## TASK REQUIREMENTS
Give all of the lines again, with nothing added or dropped.
───── DATA PROVIDED
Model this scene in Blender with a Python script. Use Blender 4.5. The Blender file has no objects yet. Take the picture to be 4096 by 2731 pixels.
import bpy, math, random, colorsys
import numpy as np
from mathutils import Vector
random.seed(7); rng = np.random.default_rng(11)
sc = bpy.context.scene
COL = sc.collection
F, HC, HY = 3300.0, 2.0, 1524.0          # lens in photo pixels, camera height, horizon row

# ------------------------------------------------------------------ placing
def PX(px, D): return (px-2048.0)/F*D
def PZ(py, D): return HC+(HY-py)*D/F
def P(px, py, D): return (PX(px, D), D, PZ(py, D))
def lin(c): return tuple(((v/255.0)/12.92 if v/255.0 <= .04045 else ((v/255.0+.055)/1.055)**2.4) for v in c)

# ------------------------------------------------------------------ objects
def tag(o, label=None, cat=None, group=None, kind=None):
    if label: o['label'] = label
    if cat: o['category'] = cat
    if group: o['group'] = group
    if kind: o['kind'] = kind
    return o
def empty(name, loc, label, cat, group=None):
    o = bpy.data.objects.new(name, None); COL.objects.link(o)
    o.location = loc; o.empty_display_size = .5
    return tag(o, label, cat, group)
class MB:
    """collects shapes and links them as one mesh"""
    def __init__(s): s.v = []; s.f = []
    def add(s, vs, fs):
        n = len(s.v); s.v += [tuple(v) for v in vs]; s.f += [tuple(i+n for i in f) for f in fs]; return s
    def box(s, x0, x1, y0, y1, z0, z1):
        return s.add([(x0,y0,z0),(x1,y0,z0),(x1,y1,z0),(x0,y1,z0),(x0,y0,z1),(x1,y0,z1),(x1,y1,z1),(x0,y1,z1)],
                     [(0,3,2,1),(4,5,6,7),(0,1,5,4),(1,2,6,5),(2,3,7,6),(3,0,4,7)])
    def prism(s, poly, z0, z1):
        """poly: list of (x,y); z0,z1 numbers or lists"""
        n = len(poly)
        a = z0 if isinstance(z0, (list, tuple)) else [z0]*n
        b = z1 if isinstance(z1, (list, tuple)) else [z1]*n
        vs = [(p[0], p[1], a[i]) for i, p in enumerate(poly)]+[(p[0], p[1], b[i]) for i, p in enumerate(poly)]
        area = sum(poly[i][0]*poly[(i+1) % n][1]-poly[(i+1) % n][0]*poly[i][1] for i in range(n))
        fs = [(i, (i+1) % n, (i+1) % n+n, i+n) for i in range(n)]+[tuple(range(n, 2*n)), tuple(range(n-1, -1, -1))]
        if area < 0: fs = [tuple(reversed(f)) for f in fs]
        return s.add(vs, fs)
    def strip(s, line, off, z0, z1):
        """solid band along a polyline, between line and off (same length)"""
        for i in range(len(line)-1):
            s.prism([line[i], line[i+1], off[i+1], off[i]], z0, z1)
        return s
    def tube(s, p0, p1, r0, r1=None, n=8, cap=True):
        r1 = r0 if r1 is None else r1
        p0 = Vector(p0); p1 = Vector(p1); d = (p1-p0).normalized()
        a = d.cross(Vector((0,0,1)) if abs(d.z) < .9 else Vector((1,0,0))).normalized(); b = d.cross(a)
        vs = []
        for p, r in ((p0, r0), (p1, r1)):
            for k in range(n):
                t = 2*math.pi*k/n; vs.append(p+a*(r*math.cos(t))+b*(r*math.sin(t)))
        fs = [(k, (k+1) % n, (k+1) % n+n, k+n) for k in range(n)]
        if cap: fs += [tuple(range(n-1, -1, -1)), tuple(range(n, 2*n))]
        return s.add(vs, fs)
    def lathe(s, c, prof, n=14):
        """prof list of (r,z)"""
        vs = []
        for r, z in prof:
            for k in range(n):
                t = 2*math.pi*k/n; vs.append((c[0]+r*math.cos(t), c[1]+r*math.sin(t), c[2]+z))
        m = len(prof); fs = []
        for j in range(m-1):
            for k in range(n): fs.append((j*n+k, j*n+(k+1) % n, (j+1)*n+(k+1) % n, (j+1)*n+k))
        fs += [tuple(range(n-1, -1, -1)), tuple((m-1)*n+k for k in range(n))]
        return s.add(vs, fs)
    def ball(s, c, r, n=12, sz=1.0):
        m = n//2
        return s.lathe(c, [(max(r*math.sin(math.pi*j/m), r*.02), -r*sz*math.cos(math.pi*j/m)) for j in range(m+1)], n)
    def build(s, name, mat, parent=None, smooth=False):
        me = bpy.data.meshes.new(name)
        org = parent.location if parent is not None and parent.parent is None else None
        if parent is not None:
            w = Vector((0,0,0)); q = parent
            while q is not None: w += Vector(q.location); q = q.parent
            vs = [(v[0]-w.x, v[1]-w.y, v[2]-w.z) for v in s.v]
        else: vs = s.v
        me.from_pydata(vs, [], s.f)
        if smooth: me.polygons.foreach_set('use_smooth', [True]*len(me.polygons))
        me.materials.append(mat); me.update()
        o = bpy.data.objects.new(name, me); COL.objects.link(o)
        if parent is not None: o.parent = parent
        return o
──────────
## RESULT
Model this scene in Blender with a Python script. Use Blender 4.5. The Blender file has no objects yet. Take the picture to be 4096 by 2731 pixels.
import bpy, math, random, colorsys
import numpy as np
from mathutils import Vector
random.seed(7); rng = np.random.default_rng(11)
sc = bpy.context.scene
COL = sc.collection
F, HC, HY = 3300.0, 2.0, 1524.0          # lens in photo pixels, camera height, horizon row

# ------------------------------------------------------------------ placing
def PX(px, D): return (px-2048.0)/F*D
def PZ(py, D): return HC+(HY-py)*D/F
def P(px, py, D): return (PX(px, D), D, PZ(py, D))
def lin(c): return tuple(((v/255.0)/12.92 if v/255.0 <= .04045 else ((v/255.0+.055)/1.055)**2.4) for v in c)

# ------------------------------------------------------------------ objects
def tag(o, label=None, cat=None, group=None, kind=None):
    if label: o['label'] = label
    if cat: o['category'] = cat
    if group: o['group'] = group
    if kind: o['kind'] = kind
    return o
def empty(name, loc, label, cat, group=None):
    o = bpy.data.objects.new(name, None); COL.objects.link(o)
    o.location = loc; o.empty_display_size = .5
    return tag(o, label, cat, group)
class MB:
    """collects shapes and links them as one mesh"""
    def __init__(s): s.v = []; s.f = []
    def add(s, vs, fs):
        n = len(s.v); s.v += [tuple(v) for v in vs]; s.f += [tuple(i+n for i in f) for f in fs]; return s
    def box(s, x0, x1, y0, y1, z0, z1):
        return s.add([(x0,y0,z0),(x1,y0,z0),(x1,y1,z0),(x0,y1,z0),(x0,y0,z1),(x1,y0,z1),(x1,y1,z1),(x0,y1,z1)],
                     [(0,3,2,1),(4,5,6,7),(0,1,5,4),(1,2,6,5),(2,3,7,6),(3,0,4,7)])
    def prism(s, poly, z0, z1):
        """poly: list of (x,y); z0,z1 numbers or lists"""
        n = len(poly)
        a = z0 if isinstance(z0, (list, tuple)) else [z0]*n
        b = z1 if isinstance(z1, (list, tuple)) else [z1]*n
        vs = [(p[0], p[1], a[i]) for i, p in enumerate(poly)]+[(p[0], p[1], b[i]) for i, p in enumerate(poly)]
        area = sum(poly[i][0]*poly[(i+1) % n][1]-poly[(i+1) % n][0]*poly[i][1] for i in range(n))
        fs = [(i, (i+1) % n, (i+1) % n+n, i+n) for i in range(n)]+[tuple(range(n, 2*n)), tuple(range(n-1, -1, -1))]
        if area < 0: fs = [tuple(reversed(f)) for f in fs]
        return s.add(vs, fs)
    def strip(s, line, off, z0, z1):
        """solid band along a polyline, between line and off (same length)"""
        for i in range(len(line)-1):
            s.prism([line[i], line[i+1], off[i+1], off[i]], z0, z1)
        return s
    def tube(s, p0, p1, r0, r1=None, n=8, cap=True):
        r1 = r0 if r1 is None else r1
        p0 = Vector(p0); p1 = Vector(p1); d = (p1-p0).normalized()
        a = d.cross(Vector((0,0,1)) if abs(d.z) < .9 else Vector((1,0,0))).normalized(); b = d.cross(a)
        vs = []
        for p, r in ((p0, r0), (p1, r1)):
            for k in range(n):
                t = 2*math.pi*k/n; vs.append(p+a*(r*math.cos(t))+b*(r*math.sin(t)))
        fs = [(k, (k+1) % n, (k+1) % n+n, k+n) for k in range(n)]
        if cap: fs += [tuple(range(n-1, -1, -1)), tuple(range(n, 2*n))]
        return s.add(vs, fs)
    def lathe(s, c, prof, n=14):
        """prof list of (r,z)"""
        vs = []
        for r, z in prof:
            for k in range(n):
                t = 2*math.pi*k/n; vs.append((c[0]+r*math.cos(t), c[1]+r*math.sin(t), c[2]+z))
        m = len(prof); fs = []
        for j in range(m-1):
            for k in range(n): fs.append((j*n+k, j*n+(k+1) % n, (j+1)*n+(k+1) % n, (j+1)*n+k))
        fs += [tuple(range(n-1, -1, -1)), tuple((m-1)*n+k for k in range(n))]
        return s.add(vs, fs)
    def ball(s, c, r, n=12, sz=1.0):
        m = n//2
        return s.lathe(c, [(max(r*math.sin(math.pi*j/m), r*.02), -r*sz*math.cos(math.pi*j/m)) for j in range(m+1)], n)
    def build(s, name, mat, parent=None, smooth=False):
        me = bpy.data.meshes.new(name)
        org = parent.location if parent is not None and parent.parent is None else None
        if parent is not None:
            w = Vector((0,0,0)); q = parent
            while q is not None: w += Vector(q.location); q = q.parent
            vs = [(v[0]-w.x, v[1]-w.y, v[2]-w.z) for v in s.v]
        else: vs = s.v
        me.from_pydata(vs, [], s.f)
        if smooth: me.polygons.foreach_set('use_smooth', [True]*len(me.polygons))
        me.materials.append(mat); me.update()
        o = bpy.data.objects.new(name, me); COL.objects.link(o)
        if parent is not None: o.parent = parent
        return o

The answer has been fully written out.